Sudan’s Al Bashir under spotlight after large sums of money found in home
Sudan’s public prosecutor has begun investigating ousted President Omar al-Bashir on charges of money laundering and possession of large sums of foreign currency without legal grounds, a judicial source said on Saturday.
The source said that military intelligence had searched Bashir’s home and found suitcases loaded with more than $351,000 and six million euros, as well as five million Sudanese pounds.
“The chief public prosecutor… ordered the (former) president detained and quickly questioned in preparation to put him on trial,” a judicial source told Reuters.
“The public prosecution will question the former president in Kobar prison,” the source added.
Relatives could not be immediately reached on Saturday for comment about the investigation.

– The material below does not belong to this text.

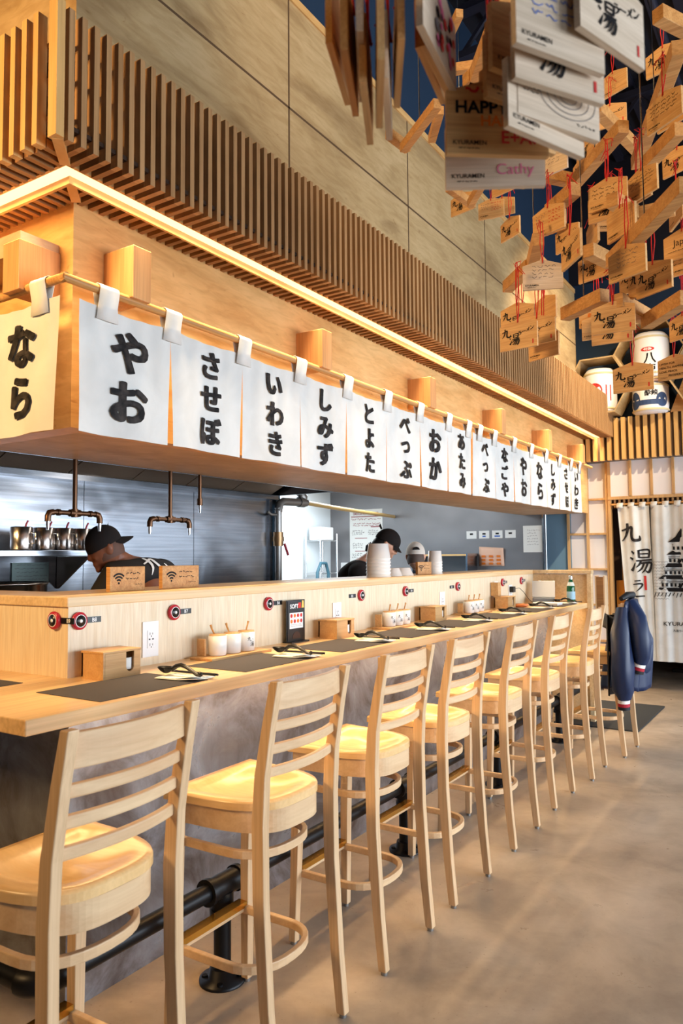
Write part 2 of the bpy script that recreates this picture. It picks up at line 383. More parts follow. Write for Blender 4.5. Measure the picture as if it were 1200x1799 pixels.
# ------------------------------------------------------------------ the setting
def sbox(name, x0, x1, y0, y1, z0, z1, m_, bevel=0):
    b = MB(); b.box(x0, x1, y0, y1, z0, z1); return struct(b.build(name, m_, bevel=bevel))
sbox('floor', -7, 4.6, -4, 13, -.1, 0, FLOOR)
sbox('ceiling', -7, 4.6, -4, 9.2, 6.2, 6.3, CEIL)
b = MB()
for i in range(34): b.box(-2.3+i*.2, -2.22+i*.2, -4, 9.0, 6.14, 6.2)
struct(b.build('ceiling_deck', CEILB))
for i, yb in enumerate((1.6, 3.6, 5.6, 7.6)):
    b = MB(); b.box(-2.4, 4.6, yb-.05, yb+.05, 5.62, 5.68); b.box(-2.4, 4.6, yb-.05, yb+.05, 6.02, 6.08)
    k = 0
    x = -2.4
    while x < 4.4: b.beam((x, yb, 5.66), (x+.35, yb, 6.04), .03, .03); b.beam((x+.35, yb, 6.04), (x+.7, yb, 5.66), .03, .03); x += .7
    struct(b.build('ceiling_beam', CEILB))
for xb in (-.9, .5):
    struct(MB().tube([(xb, -3, 5.5), (xb, 8.9, 5.5)], .03, 10).build('ceiling_conduit_trim', CEILB))
# back wall: navy above, dark above that, shoji below with the doorway
b = MB(); b.box(-2.55, 4.6, 9.0, 9.1, 3.45, 4.75); b.box(-2.55, -.2, 9.0, 9.1, 2.58, 3.45); b.box(-.4, -.2, 9.0, 9.1, 0, 2.58); b.box(-.2, 4.6, 9.0, 9.1, 0, .3); struct(b.build('wall_back', NAVY))
b = MB()
for x in (-.2, 1.3, 2.9, 4.44): b.box(x, x+.06, 9.02, 9.08, .3, 3.45)
b.box(-.2, 4.5, 9.02, 9.08, .3, .36); b.box(-.2, 4.5, 9.02, 9.08, 3.39, 3.45); struct(b.build('window_4', CEILB))  # unseen window added to brighten the reflection in the kitchen steel
b = MB(); b.box(-2.55, 4.6, 9.0, 9.1, 4.75, 6.2); struct(b.build('wall_back_upper', CEIL))
sbox('wall_bulkhead', -2.7, -2.5, 1.9, 9.0, 4.5, 6.2, NAVY)
sbox('wall_left', -7.1, -7, -4, 13, 0, 6.2, DARKWALL)
sbox('wall_left_front', -7, -4.3, 1.5, 1.6, 0, 6.2, DARKWALL)
# right wall with three wide storefront windows; sill, piers and header
b = MB(); b.box(4.5, 4.6, -4, 9.2, 0, .35); b.box(4.5, 4.6, -4, 9.2, 3.0, 6.2)
for y0, y1 in ((-4, -3.4), (.2, .6), (4.6, 5.0), (8.7, 9.2)): b.box(4.5, 4.6, y0, y1, .35, 3.0)
struct(b.build('wall_right', DARKWALL))
for i, (y0, y1) in enumerate(((-3.4, .2), (.6, 4.6), (5.0, 8.7))):
    b = MB()
    for y in (y0, (y0+y1)/2-.03, y1-.06): b.box(4.52, 4.58, y, y+.06, .35, 3.0)
    b.box(4.52, 4.58, y0, y1, .35, .41); b.box(4.52, 4.58, y0, y1, 2.94, 3.0)
    struct(b.build('window_%d' % (i+1), CEILB))
# front wall behind the camera, closed to keep daylight off the near sides
b = MB(); b.box(-7, 4.6, -4.1, -4, 0, 6.2); struct(b.build('wall_front', DARKWALL))

# shoji lattice on the back wall
b = MB(); b.box(-2.60, -2.09, 9.03, 9.06, .42, 2.6); b.box(-2.09, -.2, 8.975, 8.995, 2.17, 2.6)
struct(b.build('wall_shoji_paper', PAPER))
b = MB()
for i in range(3): b.box(-2.598+i*.228, -2.570+i*.228, 8.985, 9.03, .42, 2.6)
b.box(-2.11, -2.075, 8.965, 9.03, 0, 2.6)
for i in range(8): b.box(-1.865+i*.228, -1.837+i*.228, 8.945, 8.975, 2.17, 2.6)
for z in (.50, .915, 1.33, 1.745, 2.15): b.box(-2.60, -2.09, 8.99, 9.03, z-.012, z+.012)
b.box(-2.11, -.38, 8.955, 9.03, 2.135, 2.17)
struct(b.build('wall_shoji_trim', STUD, bevel=.002))
# door: grille over the curtain, jambs, and the room behind
b = MB(); b.box(-2.075, -.4, 9.04, 9.06, 2.04, 2.135)
struct(b.build('door_1_header', DARKWALL))
b = MB()
for i in range(32): b.box(-2.05+i*.052, -2.03+i*.052, 9.0, 9.035, 2.04, 2.135)
struct(b.build('door_1_trim', STUD))
sbox('wall_passage', -2.6, -2.10, 9.5, 9.55, 0, 2.6, DARKWALL)
b = MB(); b.box(-2.5, .3, 12.4, 12.5, 0, 3.2); b.box(-2.5, -2.45, 9.1, 12.5, 0, 3.2); b.box(-.25, -.2, 9.1, 12.5, 0, 3.2)
struct(b.build('wall_back_room', DARKWALL))
sbox('ceiling_back_room', -2.5, -.2, 9.1, 12.5, 2.62, 2.7, DARKWALL)
b = MB(); b.box(-2.07, -1.90, 9.10, 9.14, .0, 1.20); struct(b.build('door_1', mat('orange_door_wood', S(214, 140, 50), .5)))
b = MB(); b.box(-2.0, -1.98, 9.10, 9.14, 1.2, 2.1); struct(b.build('door_1_frame', STUD))
# table standing in the back room
t = thing('pedestal_table', 'black pedestal table seen under the hem of the doorway curtain', 'table', (-1.35, 10.4, 0))
MB().lathe([(.035, .03), (.035, .70)], n=14).build('post', BLACKPL, t)
b = MB(); b.beam((-.36, 0, .02), (.36, 0, .02), .07, .04); b.beam((0, -.36, .02), (0, .36, .02), .07, .04); b.build('base', BLACKPL, t, bevel=.006)
MB().box(-.35, .35, -.35, .35, .70, .735).build('tabletop', DARKWOOD, t, bevel=.004)

# slatted band above the shoji
t = thing('slat_band', 'band of pale vertical battens over the paper lattice wall', 'wall cladding', (0, 8.8, 0))
MB().box(-2.32, -.2, .06, .19, 2.58, 3.06).build('backing_board', mat('charcoal_board', S(104, 95, 90), .7), t)
b = MB()
for i in range(26): b.box(-2.30+i*.0795, -2.258+i*.0795, 0, .06, 2.58, 3.06)
b.build('battens', wood('batten_wood', S(226, 182, 116), S(208, 160, 96), 'Z', 1, .45, .12), t)

# plywood wall over the canopy, header box and soffit
PW = struct(MB().box(-2.50, -2.335, 1.763, 8.62, 3.0, 4.53).build('wall_plywood', PLY))
b = MB()
for y in (3.12, 4.49, 5.89, 7.28): b.box(-2.336, -2.3335, y-.006, y+.006, 3.0, 4.53)
b.box(-2.336, -2.3335, 1.763, 8.62, 3.914, 3.926)
struct(b.build('wall_plywood_seam_trim', mat('seam_shadow_gap', S(96, 70, 46), .8)))
b = MB(); b.box(-2.50, -2.325, 1.755, 8.62, 4.53, 4.575); struct(b.build('trim_1', PLYH))
MBp = MB(); MBp.box(-5.2, -2.50, 1.763, 1.86, 3.0, 4.53); struct(MBp.build('wall_plywood_left', PLY))
b = MB(); b.box(-2.42, -2.335, 1.763, 8.95, 1.99, 3.0); b.box(-5.2, -2.42, 1.763, 1.86, 1.99, 3.0)
struct(b.build('wall_header', PLYH))
b = MB(); b.box(-3.1, -2.42, 1.86, 8.95, 1.992, 2.04); struct(b.build('wall_soffit', PLYS))
sbox('ceiling_kitchen', -7, -2.42, 1.6, 9.0, 2.62, 2.7, PLYS)
# kitchen end wall, and the pale room at the back
sbox('wall_kitchen_end', -5.95, -2.86, 8.9, 9.0, 0, 2.62, GREYWALL)
sbox('wall_kitchen_blue', -2.86, -2.56, 9.02, 9.08, 0, 2.6, BLUEWALL)
sbox('trim_2', -2.868, -2.848, 8.88, 8.9, 0, 2.3, CHROME)
sbox('wall_kitchen_white', -6.05, -5.95, 5.4, 9.0, 0, 2.62, WHITEWALL)
sbox('wall_kitchen_partition', -6.0, -4.13, 5.30, 5.36, 0, 2.62, BLUEWALL)
b = MB()
for y0, y1 in ((.6, 3.165), (3.17, 4.175), (4.18, 5.10)): b.box(-4.13, -4.05, y0, y1, 0, 2.62)
struct(b.build('wall_kitchen_steel', STEEL))
sbox('trim_3', -4.05, -4.03, 5.08, 5.12, 0, 2.5, STEEL)

# ------------------------------------------------------------------ canopy of battens with the warm light line
Z0 = 2.845; OX = -1.991; OY = 1.433; YE = 8.9
cn = thing('slatted_canopy', 'dark wooden batten canopy running over the whole bar', 'canopy')
b = MB()
n = int((YE-OY)/.05)
for i in range(n): y = OY+.045+i*.05; b.box(OX-.035, OX, y, y+.022, Z0, 3.29)
b.build('front_screen', SLAT, cn, bevel=0)
b = MB(); b.box(OX-.042, OX, OY, OY+.03, Z0, 3.30)
for i in range(34): x = OX-.10-i*.062; b.box(x-.026, x, OY, OY+.035, Z0, 3.29)
b.build('end_screen', wood('lamplit_slat_wood', S(226, 180, 116), S(206, 158, 96), 'Z', .8, .5, .14), cn)  # same wood as the front screen, warm lamp light put into its colour
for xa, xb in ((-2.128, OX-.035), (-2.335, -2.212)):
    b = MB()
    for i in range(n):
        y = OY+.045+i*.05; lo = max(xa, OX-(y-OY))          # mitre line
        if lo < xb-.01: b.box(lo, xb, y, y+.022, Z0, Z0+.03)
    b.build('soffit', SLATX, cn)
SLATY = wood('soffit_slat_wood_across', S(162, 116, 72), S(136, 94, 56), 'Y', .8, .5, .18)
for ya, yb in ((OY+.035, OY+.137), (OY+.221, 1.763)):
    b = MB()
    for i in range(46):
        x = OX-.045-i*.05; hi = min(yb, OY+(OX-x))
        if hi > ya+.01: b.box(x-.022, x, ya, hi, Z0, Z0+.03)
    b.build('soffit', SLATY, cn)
b = MB(); d = .0
b.beam((OX-.02, OY+.02, Z0+.012), (OX-.137, OY+.137, Z0+.012), .035, .03); b.beam((OX-.221, OY+.221, Z0+.012), (OX-.33, OY+.33, Z0+.012), .035, .03)
for y0, y1, x0 in ((OY+.137, YE, -2.140), (OY+.209, YE, -2.212)): b.box(x0, x0+.012, y0 if x0 > -2.2 else OY+.209, YE, Z0+(.006 if x0 > -2.2 else -.014), Z0+.045)
b.box(-4.2, -2.1405, OY+.137, OY+.149, Z0+.006, Z0+.045); b.box(-4.2, -2.2125, OY+.209, OY+.221, Z0-.014, Z0+.045)
b.build('light_channel', PLYH, cn)
b = MB(); b.box(-2.12, -2.10, OY+.11, YE, Z0+.06, 3.22); b.box(-4.2, -2.10, OY+.11, OY+.13, Z0+.06, 3.22)
b.box(-2.335, -2.0, 1.763, YE, Z0+.045, Z0+.06); b.box(-4.2, -2.0, OY+.05, 1.763, Z0+.045, Z0+.06)
b.build('backing_board', DARKWOOD, cn)  # dark boards that paint the shade between the battens
b = MB()
for z in (2.93, 3.06, 3.18): b.box(OX-.075, OX-.035, OY+.04, YE, z, z+.02); b.box(-4.2, OX-.035, OY+.035, OY+.075, z, z+.02)
b.build('rail', SLAT, cn)
sl = thing('strip_light', 'long warm light line glowing in the canopy soffit', 'light', (0, 0, 0))
b = MB()
b.add([(-2.140, OY+.149, Z0+.014), (-2.140, YE, Z0+.014), (-2.200, YE, Z0+.014), (-2.200, OY+.209, Z0+.014)], [(0, 1, 2, 3)])
b.add([(-2.140, OY+.149, Z0+.014), (-2.200, OY+.209, Z0+.014), (-4.2, OY+.209, Z0+.014), (-4.2, OY+.149, Z0+.014)], [(0, 1, 2, 3)])
b.build('diffuser', LED, sl)
area('strip_light_tape', (-2.170, (OY+.2+YE)/2, Z0+.010), (-2.170, (OY+.2+YE)/2, 0), .05, YE-OY-.25, 62, (1, .74, .43), 58)
bpy.data.objects['strip_light_tape'].rotation_euler = (0, 0, 0)
area('strip_light_tape_left', (-3.15, OY+.18, Z0+.010), (-3.15, OY+.18, 0), 1.9, .05, 10, (1, .70, .36), 70)
bpy.data.objects['strip_light_tape_left'].rotation_euler = (0, 0, 0)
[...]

Bashir, who is also being sought by the International Criminal Court over allegations of genocide in the country’s western Darfur region, was ousted on April 11 by the military following months of protests against his rule and had been held at a presidential residence.
Bashir’s family said this week that the former president had been moved to the high-security Kobar prison in Khartoum.
As president, Bashir often played up his humble beginnings as the child of a poor farming family in Hosh Bannaga, a small village consisting mainly of mud houses on the eastern bank of the Nile some 150 km (93 miles) north of Khartoum.
Bashir was ousted from power after almost three decades of rule, following mass popular protests demanding his resignation and an overhaul of Sudan’s current political system.
Meanwhile, there is high pressure on the military to hand over control to a civilian government, with protesters taking to the streets on Friday for a 14th day running.
The Sudanese Professionals Association (SPA), which has been driving the protests, said in a statement on Thursday that civilian council members would be named at a news conference at 17:00 GMT on Sunday outside the army complex.
“We are demanding that this civilian council, which will have representatives of the army, replace the military council,” Ahmed al-Rabia, a leader of the umbrella group of unions for doctors, engineers and teachers, told the AFP news agency.